> _Given entries_:
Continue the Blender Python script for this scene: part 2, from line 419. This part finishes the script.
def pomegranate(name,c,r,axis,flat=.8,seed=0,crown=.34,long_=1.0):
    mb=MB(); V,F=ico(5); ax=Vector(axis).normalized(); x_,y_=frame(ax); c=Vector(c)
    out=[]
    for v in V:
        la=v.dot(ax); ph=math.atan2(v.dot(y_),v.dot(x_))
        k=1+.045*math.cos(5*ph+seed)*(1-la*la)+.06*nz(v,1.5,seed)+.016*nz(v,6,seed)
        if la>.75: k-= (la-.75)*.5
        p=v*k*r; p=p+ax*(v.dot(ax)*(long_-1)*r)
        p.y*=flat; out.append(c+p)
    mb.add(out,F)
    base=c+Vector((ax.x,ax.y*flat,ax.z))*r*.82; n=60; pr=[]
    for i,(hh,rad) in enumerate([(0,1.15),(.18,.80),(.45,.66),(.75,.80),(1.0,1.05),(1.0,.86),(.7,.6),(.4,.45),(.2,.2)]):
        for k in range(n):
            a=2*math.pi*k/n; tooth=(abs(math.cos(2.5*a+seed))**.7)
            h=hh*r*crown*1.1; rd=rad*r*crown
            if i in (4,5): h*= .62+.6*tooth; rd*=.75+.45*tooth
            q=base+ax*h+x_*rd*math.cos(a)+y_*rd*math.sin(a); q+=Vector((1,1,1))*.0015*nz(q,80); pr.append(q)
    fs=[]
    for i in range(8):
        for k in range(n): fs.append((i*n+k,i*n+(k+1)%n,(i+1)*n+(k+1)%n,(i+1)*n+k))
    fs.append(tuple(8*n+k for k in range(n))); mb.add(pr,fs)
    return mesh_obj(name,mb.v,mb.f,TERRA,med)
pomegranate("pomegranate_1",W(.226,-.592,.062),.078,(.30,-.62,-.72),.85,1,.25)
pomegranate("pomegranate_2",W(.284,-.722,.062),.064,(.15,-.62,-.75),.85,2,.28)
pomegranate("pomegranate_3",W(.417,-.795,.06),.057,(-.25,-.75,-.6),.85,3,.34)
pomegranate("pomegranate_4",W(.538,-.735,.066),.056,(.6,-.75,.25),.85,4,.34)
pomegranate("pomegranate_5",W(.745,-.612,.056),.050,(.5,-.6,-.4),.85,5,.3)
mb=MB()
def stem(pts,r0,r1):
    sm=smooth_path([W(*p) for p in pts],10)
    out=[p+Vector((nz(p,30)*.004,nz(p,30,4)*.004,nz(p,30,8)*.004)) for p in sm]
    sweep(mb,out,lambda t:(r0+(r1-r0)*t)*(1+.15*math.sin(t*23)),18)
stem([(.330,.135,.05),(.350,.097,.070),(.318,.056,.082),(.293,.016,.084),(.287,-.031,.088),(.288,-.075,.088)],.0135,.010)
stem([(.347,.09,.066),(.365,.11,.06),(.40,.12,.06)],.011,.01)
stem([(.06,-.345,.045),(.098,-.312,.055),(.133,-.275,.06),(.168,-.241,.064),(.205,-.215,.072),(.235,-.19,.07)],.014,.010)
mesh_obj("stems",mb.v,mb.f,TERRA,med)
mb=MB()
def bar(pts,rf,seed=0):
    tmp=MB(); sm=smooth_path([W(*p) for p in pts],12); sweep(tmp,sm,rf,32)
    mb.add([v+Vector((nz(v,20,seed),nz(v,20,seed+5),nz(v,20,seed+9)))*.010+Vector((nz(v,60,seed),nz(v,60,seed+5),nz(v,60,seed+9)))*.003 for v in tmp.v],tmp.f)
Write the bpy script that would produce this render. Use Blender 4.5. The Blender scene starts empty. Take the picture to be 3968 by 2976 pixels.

> _Challenge_: Transcribe all of the entries without altering anything.

> _Result for this task_:
Continue the Blender Python script for this scene: part 2, from line 419. This part finishes the script.
def pomegranate(name,c,r,axis,flat=.8,seed=0,crown=.34,long_=1.0):
    mb=MB(); V,F=ico(5); ax=Vector(axis).normalized(); x_,y_=frame(ax); c=Vector(c)
    out=[]
    for v in V:
        la=v.dot(ax); ph=math.atan2(v.dot(y_),v.dot(x_))
        k=1+.045*math.cos(5*ph+seed)*(1-la*la)+.06*nz(v,1.5,seed)+.016*nz(v,6,seed)
        if la>.75: k-= (la-.75)*.5
        p=v*k*r; p=p+ax*(v.dot(ax)*(long_-1)*r)
        p.y*=flat; out.append(c+p)
    mb.add(out,F)
    base=c+Vector((ax.x,ax.y*flat,ax.z))*r*.82; n=60; pr=[]
    for i,(hh,rad) in enumerate([(0,1.15),(.18,.80),(.45,.66),(.75,.80),(1.0,1.05),(1.0,.86),(.7,.6),(.4,.45),(.2,.2)]):
        for k in range(n):
            a=2*math.pi*k/n; tooth=(abs(math.cos(2.5*a+seed))**.7)
            h=hh*r*crown*1.1; rd=rad*r*crown
            if i in (4,5): h*= .62+.6*tooth; rd*=.75+.45*tooth
            q=base+ax*h+x_*rd*math.cos(a)+y_*rd*math.sin(a); q+=Vector((1,1,1))*.0015*nz(q,80); pr.append(q)
    fs=[]
    for i in range(8):
        for k in range(n): fs.append((i*n+k,i*n+(k+1)%n,(i+1)*n+(k+1)%n,(i+1)*n+k))
    fs.append(tuple(8*n+k for k in range(n))); mb.add(pr,fs)
    return mesh_obj(name,mb.v,mb.f,TERRA,med)
pomegranate("pomegranate_1",W(.226,-.592,.062),.078,(.30,-.62,-.72),.85,1,.25)
pomegranate("pomegranate_2",W(.284,-.722,.062),.064,(.15,-.62,-.75),.85,2,.28)
pomegranate("pomegranate_3",W(.417,-.795,.06),.057,(-.25,-.75,-.6),.85,3,.34)
pomegranate("pomegranate_4",W(.538,-.735,.066),.056,(.6,-.75,.25),.85,4,.34)
pomegranate("pomegranate_5",W(.745,-.612,.056),.050,(.5,-.6,-.4),.85,5,.3)
mb=MB()
def stem(pts,r0,r1):
    sm=smooth_path([W(*p) for p in pts],10)
    out=[p+Vector((nz(p,30)*.004,nz(p,30,4)*.004,nz(p,30,8)*.004)) for p in sm]
    sweep(mb,out,lambda t:(r0+(r1-r0)*t)*(1+.15*math.sin(t*23)),18)
stem([(.330,.135,.05),(.350,.097,.070),(.318,.056,.082),(.293,.016,.084),(.287,-.031,.088),(.288,-.075,.088)],.0135,.010)
stem([(.347,.09,.066),(.365,.11,.06),(.40,.12,.06)],.011,.01)
stem([(.06,-.345,.045),(.098,-.312,.055),(.133,-.275,.06),(.168,-.241,.064),(.205,-.215,.072),(.235,-.19,.07)],.014,.010)
mesh_obj("stems",mb.v,mb.f,TERRA,med)
mb=MB()
def bar(pts,rf,seed=0):
    tmp=MB(); sm=smooth_path([W(*p) for p in pts],12); sweep(tmp,sm,rf,32)
    mb.add([v+Vector((nz(v,20,seed),nz(v,20,seed+5),nz(v,20,seed+9)))*.010+Vector((nz(v,60,seed),nz(v,60,seed+5),nz(v,60,seed+9)))*.003 for v in tmp.v],tmp.f)
Write the bpy script that would produce this render. Use Blender 4.5. The Blender scene starts empty. Take the picture to be 3968 by 2976 pixels.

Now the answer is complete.